The documents also report that Democracy 21 and the Campaign Legal Center suggested that the IRS consider a rule-making to change the requirements for 501(c)(4) groups. That's exactly what the IRS proposed this year, claiming that it merely wanted to "clarify" the rule to prevent selective scrutiny. The new evidence suggests that the rule-making is instead a continuation of the same project to crack down on the political speech of Administration opponents.
Democrats are objecting that the Ways and Means referral itself improperly discloses confidential taxpayer information. But Section f(4)(a) of Section 6103 of the U.S. Code provides that Ways and Means "shall have the authority . . . to inspect [tax] returns and return information. . . . Any return or return information obtained by or on behalf of such committee pursuant to the provisions of this subsection may be submitted by the committee to the Senate or the House of Representatives, or to both."
The Ways and Means referral perhaps makes too much of Ms. Lerner's personal computer use, but Wednesday's disclosures were closely tailored to disclose only information that illuminates her actions related to the tax-exempt applications. The disclosures are unusual, but Mr. Camp has only taken this step after Ms. Lerner twice refused to testify before Congress, IRS general counsel William Wilkins claimed 80 times that he couldn't recall events, Justice has leaked to the press that it will charge no one, and House Democrats have become obstructionist.
Mr. Holder put Obama donor Barbara Bosserman in charge of the investigation, and in June last year, mere weeks after the targeting came to light, Ranking Ways and Means Democrat Elijah Cummings declared that the "case is solved." President Obama in February upstaged his own Justice Department by announcing that there was not a "smidgen" of corruption, even as the investigation supposedly continues.
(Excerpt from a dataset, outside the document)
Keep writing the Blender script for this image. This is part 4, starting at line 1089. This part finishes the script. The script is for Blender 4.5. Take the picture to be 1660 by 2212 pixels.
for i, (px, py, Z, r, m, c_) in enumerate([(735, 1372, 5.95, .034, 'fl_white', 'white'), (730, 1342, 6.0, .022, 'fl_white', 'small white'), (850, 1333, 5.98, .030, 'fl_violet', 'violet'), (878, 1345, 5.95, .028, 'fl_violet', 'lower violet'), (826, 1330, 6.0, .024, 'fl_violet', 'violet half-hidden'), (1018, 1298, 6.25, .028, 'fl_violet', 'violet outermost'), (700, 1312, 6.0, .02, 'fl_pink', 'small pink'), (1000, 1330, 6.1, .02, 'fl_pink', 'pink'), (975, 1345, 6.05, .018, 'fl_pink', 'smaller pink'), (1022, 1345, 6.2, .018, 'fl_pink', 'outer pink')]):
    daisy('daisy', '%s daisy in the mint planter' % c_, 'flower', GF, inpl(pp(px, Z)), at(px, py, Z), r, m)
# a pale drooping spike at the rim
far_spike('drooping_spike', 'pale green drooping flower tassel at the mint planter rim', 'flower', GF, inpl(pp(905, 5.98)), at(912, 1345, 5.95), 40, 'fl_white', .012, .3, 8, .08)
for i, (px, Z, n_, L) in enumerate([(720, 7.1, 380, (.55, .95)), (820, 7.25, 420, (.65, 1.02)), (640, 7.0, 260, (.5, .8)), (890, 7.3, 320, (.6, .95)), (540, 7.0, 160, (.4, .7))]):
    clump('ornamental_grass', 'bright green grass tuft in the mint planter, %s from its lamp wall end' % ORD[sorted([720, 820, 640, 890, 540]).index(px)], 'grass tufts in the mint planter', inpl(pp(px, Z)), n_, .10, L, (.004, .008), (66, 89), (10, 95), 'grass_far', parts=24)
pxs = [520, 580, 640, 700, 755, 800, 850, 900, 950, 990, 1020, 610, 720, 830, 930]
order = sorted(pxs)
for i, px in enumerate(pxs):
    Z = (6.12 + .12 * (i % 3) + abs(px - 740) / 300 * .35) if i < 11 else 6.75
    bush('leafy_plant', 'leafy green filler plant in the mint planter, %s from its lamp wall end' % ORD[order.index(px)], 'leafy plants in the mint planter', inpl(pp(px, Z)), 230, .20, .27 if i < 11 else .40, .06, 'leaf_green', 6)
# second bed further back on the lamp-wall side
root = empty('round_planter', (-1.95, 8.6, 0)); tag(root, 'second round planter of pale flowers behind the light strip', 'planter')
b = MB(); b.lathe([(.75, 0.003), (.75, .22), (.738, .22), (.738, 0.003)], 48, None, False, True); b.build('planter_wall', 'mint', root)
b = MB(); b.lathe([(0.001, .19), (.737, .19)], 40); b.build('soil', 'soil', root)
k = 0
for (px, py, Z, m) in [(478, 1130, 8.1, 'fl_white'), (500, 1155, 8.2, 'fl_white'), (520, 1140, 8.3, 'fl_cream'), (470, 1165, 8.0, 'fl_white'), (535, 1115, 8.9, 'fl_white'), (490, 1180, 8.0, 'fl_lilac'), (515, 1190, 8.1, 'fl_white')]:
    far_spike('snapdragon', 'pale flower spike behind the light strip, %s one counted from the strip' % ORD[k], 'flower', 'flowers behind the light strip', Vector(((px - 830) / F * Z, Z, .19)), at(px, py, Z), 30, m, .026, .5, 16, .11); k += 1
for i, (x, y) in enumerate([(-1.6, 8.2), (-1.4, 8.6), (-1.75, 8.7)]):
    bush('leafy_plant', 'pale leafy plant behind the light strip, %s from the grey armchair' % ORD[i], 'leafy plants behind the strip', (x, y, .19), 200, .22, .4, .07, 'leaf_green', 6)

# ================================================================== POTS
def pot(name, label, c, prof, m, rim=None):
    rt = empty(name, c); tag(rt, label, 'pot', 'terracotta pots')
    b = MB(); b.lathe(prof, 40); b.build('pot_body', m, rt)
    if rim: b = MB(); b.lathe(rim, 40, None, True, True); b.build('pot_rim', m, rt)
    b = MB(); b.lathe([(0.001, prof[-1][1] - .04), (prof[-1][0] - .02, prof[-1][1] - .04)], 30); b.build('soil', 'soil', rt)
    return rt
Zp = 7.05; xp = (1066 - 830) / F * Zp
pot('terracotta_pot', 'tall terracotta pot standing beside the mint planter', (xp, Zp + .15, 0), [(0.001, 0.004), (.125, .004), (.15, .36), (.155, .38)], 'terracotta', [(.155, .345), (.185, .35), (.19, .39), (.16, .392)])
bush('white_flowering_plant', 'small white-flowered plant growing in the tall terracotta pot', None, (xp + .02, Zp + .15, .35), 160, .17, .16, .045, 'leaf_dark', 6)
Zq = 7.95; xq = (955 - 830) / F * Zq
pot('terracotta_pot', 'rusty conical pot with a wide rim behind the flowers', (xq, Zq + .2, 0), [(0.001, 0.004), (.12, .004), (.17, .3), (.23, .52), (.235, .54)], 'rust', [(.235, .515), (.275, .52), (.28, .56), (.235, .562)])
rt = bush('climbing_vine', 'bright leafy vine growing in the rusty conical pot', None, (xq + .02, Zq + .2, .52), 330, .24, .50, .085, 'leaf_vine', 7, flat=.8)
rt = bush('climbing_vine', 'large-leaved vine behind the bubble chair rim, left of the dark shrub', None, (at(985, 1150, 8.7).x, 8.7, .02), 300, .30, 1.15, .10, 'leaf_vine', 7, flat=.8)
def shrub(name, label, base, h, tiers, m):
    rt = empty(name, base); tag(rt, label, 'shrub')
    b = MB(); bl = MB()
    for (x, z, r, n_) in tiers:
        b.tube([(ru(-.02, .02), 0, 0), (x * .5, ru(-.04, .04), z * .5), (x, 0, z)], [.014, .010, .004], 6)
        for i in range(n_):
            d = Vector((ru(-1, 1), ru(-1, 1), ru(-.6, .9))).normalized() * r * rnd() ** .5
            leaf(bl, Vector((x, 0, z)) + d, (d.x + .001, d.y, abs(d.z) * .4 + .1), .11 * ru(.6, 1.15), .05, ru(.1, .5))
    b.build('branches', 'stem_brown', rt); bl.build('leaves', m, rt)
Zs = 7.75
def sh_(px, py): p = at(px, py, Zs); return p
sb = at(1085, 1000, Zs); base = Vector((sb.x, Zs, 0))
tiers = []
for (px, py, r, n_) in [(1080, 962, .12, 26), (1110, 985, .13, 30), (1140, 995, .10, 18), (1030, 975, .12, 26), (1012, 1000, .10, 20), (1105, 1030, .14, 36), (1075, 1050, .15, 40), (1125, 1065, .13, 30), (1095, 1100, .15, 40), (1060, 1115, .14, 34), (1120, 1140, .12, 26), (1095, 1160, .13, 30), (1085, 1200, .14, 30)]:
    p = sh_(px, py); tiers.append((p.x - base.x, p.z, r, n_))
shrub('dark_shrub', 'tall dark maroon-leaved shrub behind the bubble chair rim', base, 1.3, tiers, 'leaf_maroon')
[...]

Ms. Lerner says she did nothing wrong, and this week we met with her attorney, who told us she declined to testify only because the proceedings were bound to be unfair. But as a senior official in a public agency that wields the power to destroy, she had an obligation to explain what happened and why. We'd still like to hear her defense, but when Congress confronts a stonewalling Administration it has little choice but to tell the public what it has learned so voters can reach their own conclusions.